Encountereds. I came, I saw, I commented.

Wednesday, March 22, 2006

Dan Simmons - The Rise of Endymion (3)

While certainly better than it's two predecessors, this final installment in the Hyperion story still subtracts from the original book. Why do sequels always fall so badly short of truly adding to a work, and why do creators still have the urge too do them? The Shrike was a mythical force, the future a mysterious place, the present hardly comprehensible when Hyperion ended. Now all that is dissolved in an action feast full of explosions, a quaint patchwork of worlds the size of small villages and populated by caricatures of foreign cultures and a badly contrived plot. While it is challenging for an action driven plot to have a practically omniscient character, his solution of "I know but I won't tell you yet" is infuriating.

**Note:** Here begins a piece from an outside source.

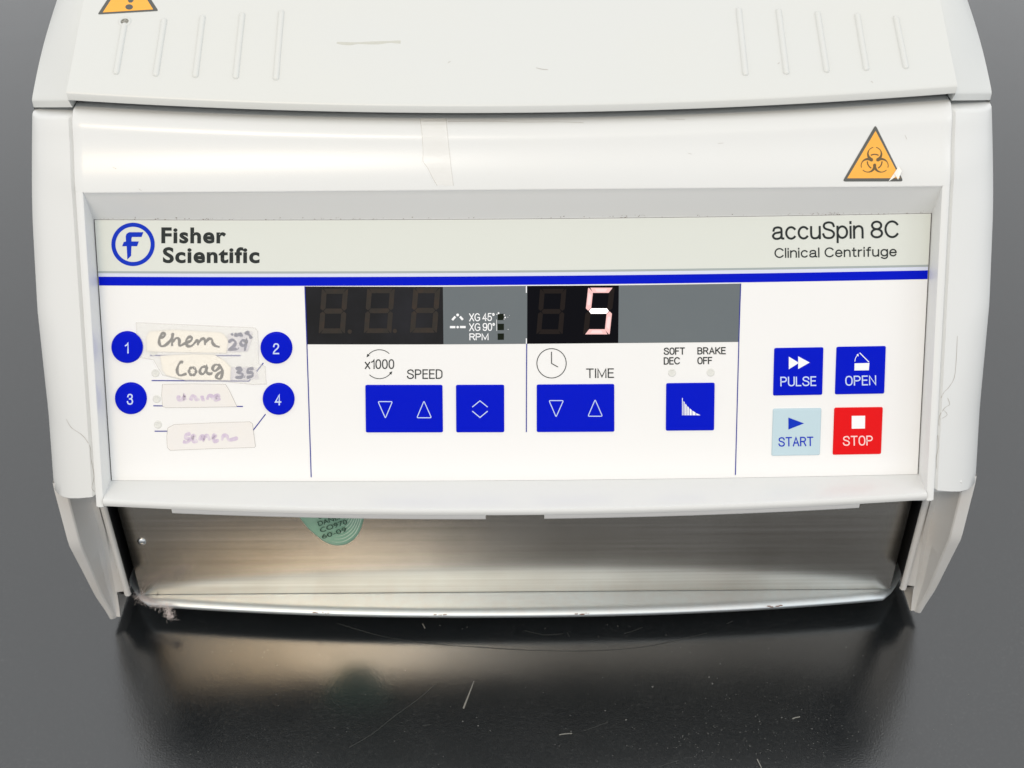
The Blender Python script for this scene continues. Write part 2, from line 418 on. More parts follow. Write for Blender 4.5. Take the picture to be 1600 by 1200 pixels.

The fall of the Pax at the end is a complete Deus-ex-machina, and the twist ending makes no sense whatsoever. But the biggest failure of all three sequels lies in the delivery of what Hyperion wisely withheld - answers to the philosophical and ethical questions. Simmons goes on at great length about how utterly and fantastically otherworldly the Ousters are, yet their behavior, thinking, language and mores are indistinguishable from today's middle class America. I also find the revelling in violence, torture and death on an enormous scale slightly disturbing. For someone proposing a culture of empathy and universal love, Simmons shows an odd fascination with intense cruelty and suffering.